Kelly’s attorney, Jennifer Bonjean, acknowledged in court that jurors were likely familiar with her client and some of the allegations against him, the Chicago Tribune reported. Kelly faced high-profile allegations of sexual misconduct and assault for decades before his arrest in 2019.

“It is true that Mr. Kelly is imperfect,” Bonjean said, according to the Tribune. “It is true that on his journey from poverty to stardom that he stumbled along the way. It is important when the government wants to paint him as a monster that you remember we are talking about a human being. We implore you to keep those emotions in check.”

Julien said jurors will see three of the four videos central to the case against Kelly.

“The videos are difficult to watch,” he said, according to the Sun-Times. “But it’s important for you all to watch those videos to understand what happened.”

The fourth video will not be shown to jurors because, prosecutors allege, Kelly and his people managed to cover it up, the Tribune reported. Bonjean told jurors that the fourth video “doesn’t exist, and it never existed,” according to the Sun-Times. She asked jurors to consider whether Kelly might be a victim “of financial exploitation, extortion,” and characterized the government’s central witnesses as “liars, extortionists, people who engaged in the business of trafficking pornography.”

Prosecutors allege that Kelly filmed himself having sex with girls who were as young as 13 beginning in the late 1990s. Later, they say that McDavid and Brown paid people off to cover up evidence and to keep them from cooperating with authorities investigating the videos.

McDavid’s attorney, Vadim Golzman, said in opening statements Wednesday that his client never intended to obstruct justice but sought only to do his job, the Tribune reported. In the early 2000s, McDavid believed that the tape central to the state’s child pornography case was not legitimate, according to the newspaper.
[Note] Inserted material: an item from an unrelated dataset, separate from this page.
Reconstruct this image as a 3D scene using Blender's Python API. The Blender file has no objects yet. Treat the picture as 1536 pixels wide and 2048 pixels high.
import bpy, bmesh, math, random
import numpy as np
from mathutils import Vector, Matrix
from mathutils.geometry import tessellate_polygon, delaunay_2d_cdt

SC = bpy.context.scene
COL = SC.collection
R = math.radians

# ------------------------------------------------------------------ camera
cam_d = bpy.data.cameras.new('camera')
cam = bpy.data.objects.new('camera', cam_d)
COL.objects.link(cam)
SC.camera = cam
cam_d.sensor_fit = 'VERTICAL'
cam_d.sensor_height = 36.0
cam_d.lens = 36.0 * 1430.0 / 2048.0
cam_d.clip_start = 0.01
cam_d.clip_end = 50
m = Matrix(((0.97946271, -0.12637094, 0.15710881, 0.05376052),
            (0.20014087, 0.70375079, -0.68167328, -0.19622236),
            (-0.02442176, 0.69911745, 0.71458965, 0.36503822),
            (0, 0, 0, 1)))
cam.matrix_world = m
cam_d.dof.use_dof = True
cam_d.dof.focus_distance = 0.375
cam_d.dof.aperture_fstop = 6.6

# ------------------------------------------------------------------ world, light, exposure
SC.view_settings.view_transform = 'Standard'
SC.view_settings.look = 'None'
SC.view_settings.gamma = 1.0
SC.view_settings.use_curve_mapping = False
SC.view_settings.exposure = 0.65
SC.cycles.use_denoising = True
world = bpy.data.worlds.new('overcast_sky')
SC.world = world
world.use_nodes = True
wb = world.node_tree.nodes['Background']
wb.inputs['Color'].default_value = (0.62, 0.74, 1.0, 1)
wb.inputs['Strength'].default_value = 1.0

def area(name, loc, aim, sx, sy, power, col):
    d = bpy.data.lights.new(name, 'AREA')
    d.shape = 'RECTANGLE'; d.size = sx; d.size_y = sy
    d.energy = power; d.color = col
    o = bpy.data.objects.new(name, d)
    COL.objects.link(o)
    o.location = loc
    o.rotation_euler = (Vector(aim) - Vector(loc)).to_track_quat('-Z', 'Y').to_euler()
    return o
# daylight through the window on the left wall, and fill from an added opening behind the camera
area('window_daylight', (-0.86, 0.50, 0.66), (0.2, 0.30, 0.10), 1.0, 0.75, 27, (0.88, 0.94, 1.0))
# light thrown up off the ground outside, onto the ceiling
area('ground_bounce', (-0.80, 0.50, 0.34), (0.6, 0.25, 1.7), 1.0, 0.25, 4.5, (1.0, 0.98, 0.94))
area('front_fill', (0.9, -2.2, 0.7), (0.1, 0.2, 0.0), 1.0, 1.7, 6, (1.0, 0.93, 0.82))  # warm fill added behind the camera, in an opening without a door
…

Opening arguments followed two days of jury selection that ended late Tuesday, the Tribune reported. The trial is expected to last for about a month, according to the Sun-Times.

Last year, a federal jury in New York found Kelly, 55, guilty of heading a racketeering and sex trafficking scheme that for decades preyed on young women. In June, a judge sentenced Kelly to serve 30 years in prison related to the charges.

If he’s convicted of charges in Illinois, Kelly could face decades more in prison.